US lifts sanctions on Venezuela’s acting President Delcy Rodríguez

On Wednesday, the United States formally removed sanctions against Venezuela’s interim acting president Delcy Rodríguez, according to a public notice published on the Treasury Department’s Office of Foreign Assets Control (OFAC) official website. This latest sanctions rollback marks the most recent step in Washington’s formal recognition of Rodríguez as a legitimate governing authority in Venezuela, coming two and a half months after U.S. military forces captured former Venezuelan president Nicolás Maduro and his wife in Caracas, the country’s capital, on January 3.

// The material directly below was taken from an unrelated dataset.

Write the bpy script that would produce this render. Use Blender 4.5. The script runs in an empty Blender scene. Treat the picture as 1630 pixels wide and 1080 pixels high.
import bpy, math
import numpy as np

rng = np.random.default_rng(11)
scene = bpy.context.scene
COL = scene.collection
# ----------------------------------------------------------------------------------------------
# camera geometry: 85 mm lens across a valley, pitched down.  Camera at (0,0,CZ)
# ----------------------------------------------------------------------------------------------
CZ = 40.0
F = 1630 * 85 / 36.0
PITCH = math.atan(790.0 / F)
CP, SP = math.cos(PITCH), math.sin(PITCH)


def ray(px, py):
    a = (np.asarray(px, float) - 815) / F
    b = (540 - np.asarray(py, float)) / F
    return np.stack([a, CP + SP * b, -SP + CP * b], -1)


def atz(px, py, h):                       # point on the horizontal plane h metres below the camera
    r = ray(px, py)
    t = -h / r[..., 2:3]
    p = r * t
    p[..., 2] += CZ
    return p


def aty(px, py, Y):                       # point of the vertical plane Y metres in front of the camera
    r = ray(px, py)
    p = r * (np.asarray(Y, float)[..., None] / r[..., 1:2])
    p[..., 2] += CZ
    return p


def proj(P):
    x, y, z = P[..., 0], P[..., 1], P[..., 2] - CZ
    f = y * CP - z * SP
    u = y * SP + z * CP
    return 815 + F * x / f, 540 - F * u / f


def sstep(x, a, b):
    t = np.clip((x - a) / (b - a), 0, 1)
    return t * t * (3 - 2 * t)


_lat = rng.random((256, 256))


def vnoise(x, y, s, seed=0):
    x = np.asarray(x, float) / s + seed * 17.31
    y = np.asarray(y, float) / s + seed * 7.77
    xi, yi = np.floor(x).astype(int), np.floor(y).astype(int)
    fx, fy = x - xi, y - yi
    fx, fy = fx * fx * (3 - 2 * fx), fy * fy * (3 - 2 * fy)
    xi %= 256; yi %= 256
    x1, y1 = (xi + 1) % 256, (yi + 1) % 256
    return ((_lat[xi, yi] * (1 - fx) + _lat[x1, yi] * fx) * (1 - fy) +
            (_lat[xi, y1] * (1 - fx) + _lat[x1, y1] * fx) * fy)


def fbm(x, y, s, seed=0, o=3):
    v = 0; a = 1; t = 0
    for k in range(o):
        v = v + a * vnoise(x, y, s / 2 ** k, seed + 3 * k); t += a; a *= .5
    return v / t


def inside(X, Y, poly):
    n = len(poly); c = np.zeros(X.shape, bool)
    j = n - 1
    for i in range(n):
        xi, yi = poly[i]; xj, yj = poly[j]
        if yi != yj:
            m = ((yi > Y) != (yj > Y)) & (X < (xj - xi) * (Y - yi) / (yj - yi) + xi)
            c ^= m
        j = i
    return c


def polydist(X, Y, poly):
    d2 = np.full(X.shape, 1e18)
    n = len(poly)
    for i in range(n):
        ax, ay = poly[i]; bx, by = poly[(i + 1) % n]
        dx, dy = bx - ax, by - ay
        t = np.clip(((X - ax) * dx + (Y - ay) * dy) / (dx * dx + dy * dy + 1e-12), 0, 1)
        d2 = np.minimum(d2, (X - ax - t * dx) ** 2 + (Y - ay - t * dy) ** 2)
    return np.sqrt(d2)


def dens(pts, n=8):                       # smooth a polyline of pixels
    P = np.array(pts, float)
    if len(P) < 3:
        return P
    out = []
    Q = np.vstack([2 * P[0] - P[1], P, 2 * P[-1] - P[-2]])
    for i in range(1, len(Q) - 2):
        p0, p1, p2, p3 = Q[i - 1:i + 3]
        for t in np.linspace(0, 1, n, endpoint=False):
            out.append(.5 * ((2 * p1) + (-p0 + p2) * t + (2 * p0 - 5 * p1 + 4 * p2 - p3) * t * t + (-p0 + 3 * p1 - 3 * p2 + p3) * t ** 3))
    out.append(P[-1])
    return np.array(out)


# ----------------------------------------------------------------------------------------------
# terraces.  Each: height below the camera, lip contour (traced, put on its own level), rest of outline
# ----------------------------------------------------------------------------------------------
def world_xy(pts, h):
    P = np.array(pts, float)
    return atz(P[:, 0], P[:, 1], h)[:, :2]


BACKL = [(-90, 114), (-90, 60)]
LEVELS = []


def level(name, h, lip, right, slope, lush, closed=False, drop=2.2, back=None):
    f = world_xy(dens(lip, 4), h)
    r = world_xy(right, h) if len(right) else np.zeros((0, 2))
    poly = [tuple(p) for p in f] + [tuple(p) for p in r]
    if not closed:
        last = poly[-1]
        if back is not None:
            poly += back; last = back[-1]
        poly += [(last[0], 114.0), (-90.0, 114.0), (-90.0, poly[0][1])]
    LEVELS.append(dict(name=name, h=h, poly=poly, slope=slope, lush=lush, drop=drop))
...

Following their capture, the couple was extradited to New York City to face federal drug trafficking charges, and both have entered not guilty pleas in court. The lifting of sanctions clears regulatory barriers that previously barred Delcy Rodríguez from engaging in formal commercial and diplomatic dealings with U.S. firms and investors, opening new pathways for bilateral collaboration between the interim Venezuelan government and Washington.

Though Rodríguez did not explicitly reference the now-rescinded sanctions targeting her personally in her public comment, she framed the U.S. decision as a promising milestone for bilateral ties between the two nations. In a statement posted to her official Telegram channel shortly after OFAC’s announcement, Rodríguez said, “We value President Donald Trump’s decision as a step toward normalizing and strengthening relations between our countries. We trust that this progress will allow for the lifting of current sanctions against our country, enabling us to build and guarantee an effective bilateral cooperation agenda for the benefit of our people.”

This policy reversal represents a notable shift from the Trump administration’s first term, when both Delcy Rodríguez and her brother, National Assembly president Jorge Rodríguez, were placed under U.S. sanctions for their alleged roles in eroding democratic governance in Venezuela. The siblings, along with other close allies of Maduro, were added to OFAC’s sanctions blacklist in September 2018, just months after Maduro won a controversial re-election that was widely dismissed as illegitimate by the international community. The vote was boycotted by major opposition parties, and dozens of opposition candidates were barred from running for office. At the time of the 2018 designation, the Treasury Department said in an official statement that “Maduro has given Delcy Eloina Rodríguez Gomez and Jorge Jesus Rodríguez Gomez senior positions within the Venezuelan government to help him maintain power and solidify his authoritarian rule.”

Following Maduro’s removal from office in January’s U.S.-led military operation, the current Trump administration has opted to pursue collaboration with Delcy Rodríguez rather than align with traditional Venezuelan opposition factions. Since taking over as interim head of state, Rodríguez has overseen implementation of a Washington-backed phased economic recovery plan for the oil-rich nation. She has actively courted international investment, rolled out reforms to open Venezuela’s markets to private capital, and committed to binding international arbitration and greater regulatory transparency for foreign businesses.

Last month, the Trump administration formalized its recognition of Rodríguez’s authority by backing her claim as the “sole Head of State” of Venezuela during ongoing civil proceedings in U.S. federal court. The lifting of sanctions on Delcy Rodríguez is part of a broader rollback of punitive measures targeting Venezuela’s key economic sectors. In March, OFAC issued a sweeping general license that allows state-owned oil giant Petróleos de Venezuela S.A. (PDVSA) to sell crude oil directly to U.S. buyers and on global commodity markets, a dramatic policy shift after years of near-total U.S. restrictions on dealings with the Venezuelan government and its critical oil sector.

Despite Maduro’s ouster and detention, his legal status as Venezuela’s sitting president remains unaltered under Venezuelan domestic law. Within hours of the January 3 operation, Venezuela’s ruling party-aligned Supreme Court declared Maduro’s absence from office “temporary,” a ruling that eliminates the legal requirement to hold a snap presidential election and preserves the official immunity Maduro holds under international law as a sitting head of state. The court’s order installed Delcy Rodríguez as interim president for an initial 90-day term, with a provision allowing the National Assembly — which is controlled by the ruling party and led by her brother Jorge — to extend the appointment to a maximum of six months. That initial 90-day term is set to expire this Friday.